++++ RECORDED DATA

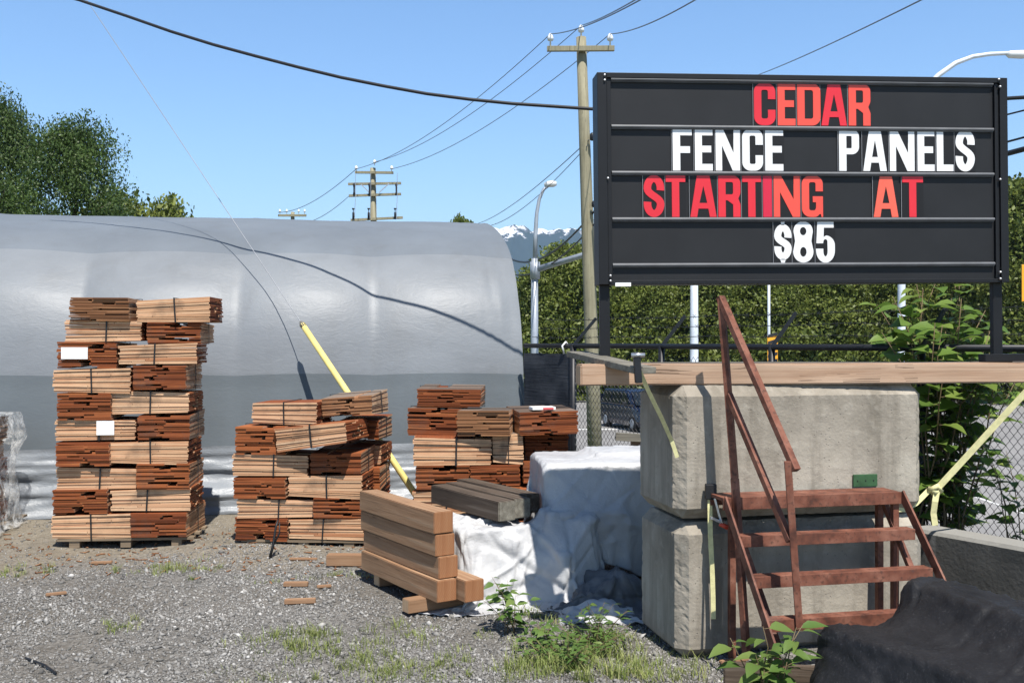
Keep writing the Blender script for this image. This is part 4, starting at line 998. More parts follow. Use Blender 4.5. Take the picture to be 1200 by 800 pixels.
def bundle(frame, x0, x1, y0, z0, z1, face, label, group, kind="red", tilt=0, yaw=0, depth=None):
    """frame = (origin, angle); x0..x1, z0..z1 and the front at y0 are in the stack's own frame, metres"""
    O, ph = frame; v = BV_[kind][cnt_b[0] % len(BV_[kind])]; cnt_b[0] += 1
    wd = x1-x0; h = z1-z0
    if face == "light": D = BDp if depth is None else depth; sx, sy = wd/BW, D/BDp
    else: D = BW if depth is None else depth; sx, sy = D/BW, wd/BDp
    xc = (x0+x1)/2; yc = y0 + D/2
    xc += rng.uniform(-.012, .012); loc = Vector((O.x + xc*math.cos(ph) - yc*math.sin(ph), O.y + xc*math.sin(ph) + yc*math.cos(ph), z0))
    e = empty("shingle_bundle", loc, 0, label, "shingle bundle", group)
    turn = (0 if cnt_b[0] % 2 else math.pi) + (0 if face == "light" else math.pi/2)
    e.rotation_euler = (0, -tilt, ph + yaw + rng.uniform(-.045, .045)) if face == "light" else (0, -tilt, ph + yaw + rng.uniform(-.045, .045))
    for me, nm in zip(v, ("shingles", "strap")):
        o = bpy.data.objects.new(nm, me); COL.objects.link(o); o.parent = e
        o.rotation_euler = (0, 0, turn); o.scale = (sx, sy, h/BH*.985)
    return e
ORD = ["bottom", "second", "third", "fourth", "fifth", "sixth", "seventh", "eighth", "ninth", "topmost"]
def pallet(frame, x0, x1, y0, y1, h, label):
    O, ph = frame; e = empty("pallet", O, ph, label, "pallet")
    for k in range(3):
        yy = y0 + (y1-y0-.09)*k/2; mb = MB(); mb.box((x0, yy, h-.02), (x1, yy+.09, h)); mb.build("slat", M["pallet"], e)
    for k in range(3):
        xx = x0 + .1 + (x1-x0-.29)*k/2; mb = MB(); mb.box((xx, y0+.01, -.03), (xx+.085, y1-.01, h-.0205)); mb.build("runner", M["pallet"], e)
    return e
# tall stack
YA = 8.7; ppm = 1200/YA; FRA = (Vector(((62-600)/ppm, YA, 0)), R(5))
zA = lambda py: EYE-(py-400)/ppm; xA = lambda px: (px-62)/ppm
pallet(FRA, .03, 1.17, .0, .56, .05, "grey pallet under the tall shingle stack")
TALL = [
 (("light", 62, 153, 632, 603, "red"), ("dark", 154, 219, 632, 601, "red")),
 (("dark", 64, 127, 602, 574.5, "red"), ("light", 128, 219.5, 600, 574, "red")),
 (("light", 64, 156, 574, 549, "red"), ("dark", 157, 218, 573.5, 545, "red")),
 (("dark", 66, 127, 548, 517, "red"), ("light", 128, 219, 544.5, 518, "red")),
 (("light", 65, 156, 516, 492, "red"), ("dark", 157, 217, 517, 486, "red")),
 (("dark", 66, 127, 491, 461, "red"), ("light", 127, 217, 485, 459, "red")),
 (("light", 64, 152, 460, 432, "red"), ("dark", 153, 214, 458, 427, "greyred")),
 (("dark", 65, 133, 431, 401, "red"), ("light", 137, 226, 426.5, 403, "red")),
 (("light", 75, 163, 400, 375, "red"), ("dark", 166, 228, 402.5, 378, "red")),
 (("dark", 82, 151, 374.5, 349, "grey"), ("light", 160, 245, 377, 349, "red")),
]
GA = "shingle bundles of the tall stack"
for L, row in enumerate(TALL):
    for side, (face, a, b, yb, yt, kd) in zip(("left", "right"), row):
        ft = "pale face" if face == "light" else "dark side"
        extra = ""
        if L == 9: ft = ("weathered bundle" if side == "left" else "pale bundle sticking out right")
        if L == 7 and side == "left": extra = ", white paper label"
        if L == 4 and side == "left": extra = ", stained paper tag"
        lab = "%s, %s in the %s column of tall stack%s" % (ft if L == 9 else "shingle bundle, "+ft+" out", ORD[L], side, extra)
        e = bundle(FRA, xA(a), xA(b), -.0 + rng.uniform(-.028, .028), zA(yb), zA(yt), face, lab, GA, kd, tilt=R(2.2) if (L == 9 and side == "right") else (R(1.2) if (L == 7 and side == "right") else R(rng.uniform(-.5, .5))))
        e["category"] = "shingle bundle"
        if extra:
            mb = MB()
            if L == 7: mb.box((-.20, -.350, .075), (.02, -.346, .175))
            else: mb.box((.01, -.268, .045), (.155, -.264, .165))
            pl = mb.build("paper_label", M["paper"], e, rz=R(-1.5) if L == 7 else R(1))
            if L == 4: pl["label"] = "small stained white paper tag"
# middle stack, two bundles deep
YB = 8.68; ppb = 1200/YB; FRB = (Vector(((275-600)/ppb, YB, 0)), R(-3))
zB = lambda py: EYE-(py-400)/ppb; xB = lambda px: (px-275)/ppb
pallet(FRB, .05, 1.12, .02, 1.05, .05, "pallet under the middle shingle stack")
MID = [
 (("dark", 277, 340, 633, 607, "red"), ("light", 341, 429, 631, 607, "red")),
 (("light", 276, 366, 606, 585, "red"), ("dark", 367, 426, 606, 583, "red")),
 (("dark", 276, 338, 585, 558, "red"), ("light", 339, 426, 582, 556, "red")),
 (("light", 273, 362, 557, 532, "red"), ("dark", 364, 424, 555, 529, "red")),
 (("dark", 274, 333, 531, 500, "red"), ("light", 333, 421, 522, 496, "red")),
 (("light", 294, 372, 498, 472, "red"), ("dark", 374, 435, 490, 464, "grey")),
]
GB = "shingle bundles of the middle stack"
for L, row in enumerate(MID):
    for side, (face, a, b, yb, yt, kd) in zip(("left", "right"), row):
        ft = "pale face" if face == "light" else "dark side"
        lab = "shingle bundle, %s out, %s in the %s column of the middle stack" % (ft, ORD[L] if L < 5 else "topmost", side)
        tl = R(rng.uniform(-.5, .5)); yw = 0; yy = rng.uniform(-.015, .015)
        if L == 4 and side == "right": lab = "pale shingle bundle lying tilted and sticking out at the front of the middle stack"; tl = R(7.5); yw = R(-10); yy = -.12
        if L == 5: yy = .10 if side == "left" else .22
        if L == 5 and side == "right": lab = "brown shingle bundle with a weathered top, highest on the middle stack"; tl = R(4)
        bundle(FRB, xB(a), xB(b), yy, zB(yb), zB(yt), face, lab, GB, kd, tl, yw)
for L in range(5):
    fr = MID[L][1]; face = "dark" if fr[0] == "light" else "light"
    d0 = .50 if fr[0] == "light" else .67
    bundle(FRB, xB(360 if face == "light" else 385), xB(432 if face == "light" else 434), d0, zB(fr[3]), zB(fr[4]), face, "rear shingle bundle behind the right column of the middle stack, %s one" % ("lowest" if L == 0 else ORD[L]), GB, "red")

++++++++

- _SHORT TASK_: Each line of the data should be quoted exactly, with pictures left out.

- _FULL SOLUTION_:
Keep writing the Blender script for this image. This is part 4, starting at line 998. More parts follow. Use Blender 4.5. Take the picture to be 1200 by 800 pixels.
def bundle(frame, x0, x1, y0, z0, z1, face, label, group, kind="red", tilt=0, yaw=0, depth=None):
    """frame = (origin, angle); x0..x1, z0..z1 and the front at y0 are in the stack's own frame, metres"""
    O, ph = frame; v = BV_[kind][cnt_b[0] % len(BV_[kind])]; cnt_b[0] += 1
    wd = x1-x0; h = z1-z0
    if face == "light": D = BDp if depth is None else depth; sx, sy = wd/BW, D/BDp
    else: D = BW if depth is None else depth; sx, sy = D/BW, wd/BDp
    xc = (x0+x1)/2; yc = y0 + D/2
    xc += rng.uniform(-.012, .012); loc = Vector((O.x + xc*math.cos(ph) - yc*math.sin(ph), O.y + xc*math.sin(ph) + yc*math.cos(ph), z0))
    e = empty("shingle_bundle", loc, 0, label, "shingle bundle", group)
    turn = (0 if cnt_b[0] % 2 else math.pi) + (0 if face == "light" else math.pi/2)
    e.rotation_euler = (0, -tilt, ph + yaw + rng.uniform(-.045, .045)) if face == "light" else (0, -tilt, ph + yaw + rng.uniform(-.045, .045))
    for me, nm in zip(v, ("shingles", "strap")):
        o = bpy.data.objects.new(nm, me); COL.objects.link(o); o.parent = e
        o.rotation_euler = (0, 0, turn); o.scale = (sx, sy, h/BH*.985)
    return e
ORD = ["bottom", "second", "third", "fourth", "fifth", "sixth", "seventh", "eighth", "ninth", "topmost"]
def pallet(frame, x0, x1, y0, y1, h, label):
    O, ph = frame; e = empty("pallet", O, ph, label, "pallet")
    for k in range(3):
        yy = y0 + (y1-y0-.09)*k/2; mb = MB(); mb.box((x0, yy, h-.02), (x1, yy+.09, h)); mb.build("slat", M["pallet"], e)
    for k in range(3):
        xx = x0 + .1 + (x1-x0-.29)*k/2; mb = MB(); mb.box((xx, y0+.01, -.03), (xx+.085, y1-.01, h-.0205)); mb.build("runner", M["pallet"], e)
    return e
# tall stack
YA = 8.7; ppm = 1200/YA; FRA = (Vector(((62-600)/ppm, YA, 0)), R(5))
zA = lambda py: EYE-(py-400)/ppm; xA = lambda px: (px-62)/ppm
pallet(FRA, .03, 1.17, .0, .56, .05, "grey pallet under the tall shingle stack")
TALL = [
 (("light", 62, 153, 632, 603, "red"), ("dark", 154, 219, 632, 601, "red")),
 (("dark", 64, 127, 602, 574.5, "red"), ("light", 128, 219.5, 600, 574, "red")),
 (("light", 64, 156, 574, 549, "red"), ("dark", 157, 218, 573.5, 545, "red")),
 (("dark", 66, 127, 548, 517, "red"), ("light", 128, 219, 544.5, 518, "red")),
 (("light", 65, 156, 516, 492, "red"), ("dark", 157, 217, 517, 486, "red")),
 (("dark", 66, 127, 491, 461, "red"), ("light", 127, 217, 485, 459, "red")),
 (("light", 64, 152, 460, 432, "red"), ("dark", 153, 214, 458, 427, "greyred")),
 (("dark", 65, 133, 431, 401, "red"), ("light", 137, 226, 426.5, 403, "red")),
 (("light", 75, 163, 400, 375, "red"), ("dark", 166, 228, 402.5, 378, "red")),
 (("dark", 82, 151, 374.5, 349, "grey"), ("light", 160, 245, 377, 349, "red")),
]
GA = "shingle bundles of the tall stack"
for L, row in enumerate(TALL):
    for side, (face, a, b, yb, yt, kd) in zip(("left", "right"), row):
        ft = "pale face" if face == "light" else "dark side"
        extra = ""
        if L == 9: ft = ("weathered bundle" if side == "left" else "pale bundle sticking out right")
        if L == 7 and side == "left": extra = ", white paper label"
        if L == 4 and side == "left": extra = ", stained paper tag"
        lab = "%s, %s in the %s column of tall stack%s" % (ft if L == 9 else "shingle bundle, "+ft+" out", ORD[L], side, extra)
        e = bundle(FRA, xA(a), xA(b), -.0 + rng.uniform(-.028, .028), zA(yb), zA(yt), face, lab, GA, kd, tilt=R(2.2) if (L == 9 and side == "right") else (R(1.2) if (L == 7 and side == "right") else R(rng.uniform(-.5, .5))))
        e["category"] = "shingle bundle"
        if extra:
            mb = MB()
            if L == 7: mb.box((-.20, -.350, .075), (.02, -.346, .175))
            else: mb.box((.01, -.268, .045), (.155, -.264, .165))
            pl = mb.build("paper_label", M["paper"], e, rz=R(-1.5) if L == 7 else R(1))
            if L == 4: pl["label"] = "small stained white paper tag"
# middle stack, two bundles deep
YB = 8.68; ppb = 1200/YB; FRB = (Vector(((275-600)/ppb, YB, 0)), R(-3))
zB = lambda py: EYE-(py-400)/ppb; xB = lambda px: (px-275)/ppb
pallet(FRB, .05, 1.12, .02, 1.05, .05, "pallet under the middle shingle stack")
MID = [
 (("dark", 277, 340, 633, 607, "red"), ("light", 341, 429, 631, 607, "red")),
 (("light", 276, 366, 606, 585, "red"), ("dark", 367, 426, 606, 583, "red")),
 (("dark", 276, 338, 585, 558, "red"), ("light", 339, 426, 582, 556, "red")),
 (("light", 273, 362, 557, 532, "red"), ("dark", 364, 424, 555, 529, "red")),
 (("dark", 274, 333, 531, 500, "red"), ("light", 333, 421, 522, 496, "red")),
 (("light", 294, 372, 498, 472, "red"), ("dark", 374, 435, 490, 464, "grey")),
]
GB = "shingle bundles of the middle stack"
for L, row in enumerate(MID):
    for side, (face, a, b, yb, yt, kd) in zip(("left", "right"), row):
        ft = "pale face" if face == "light" else "dark side"
        lab = "shingle bundle, %s out, %s in the %s column of the middle stack" % (ft, ORD[L] if L < 5 else "topmost", side)
        tl = R(rng.uniform(-.5, .5)); yw = 0; yy = rng.uniform(-.015, .015)
        if L == 4 and side == "right": lab = "pale shingle bundle lying tilted and sticking out at the front of the middle stack"; tl = R(7.5); yw = R(-10); yy = -.12
        if L == 5: yy = .10 if side == "left" else .22
        if L == 5 and side == "right": lab = "brown shingle bundle with a weathered top, highest on the middle stack"; tl = R(4)
        bundle(FRB, xB(a), xB(b), yy, zB(yb), zB(yt), face, lab, GB, kd, tl, yw)
for L in range(5):
    fr = MID[L][1]; face = "dark" if fr[0] == "light" else "light"
    d0 = .50 if fr[0] == "light" else .67
    bundle(FRB, xB(360 if face == "light" else 385), xB(432 if face == "light" else 434), d0, zB(fr[3]), zB(fr[4]), face, "rear shingle bundle behind the right column of the middle stack, %s one" % ("lowest" if L == 0 else ORD[L]), GB, "red")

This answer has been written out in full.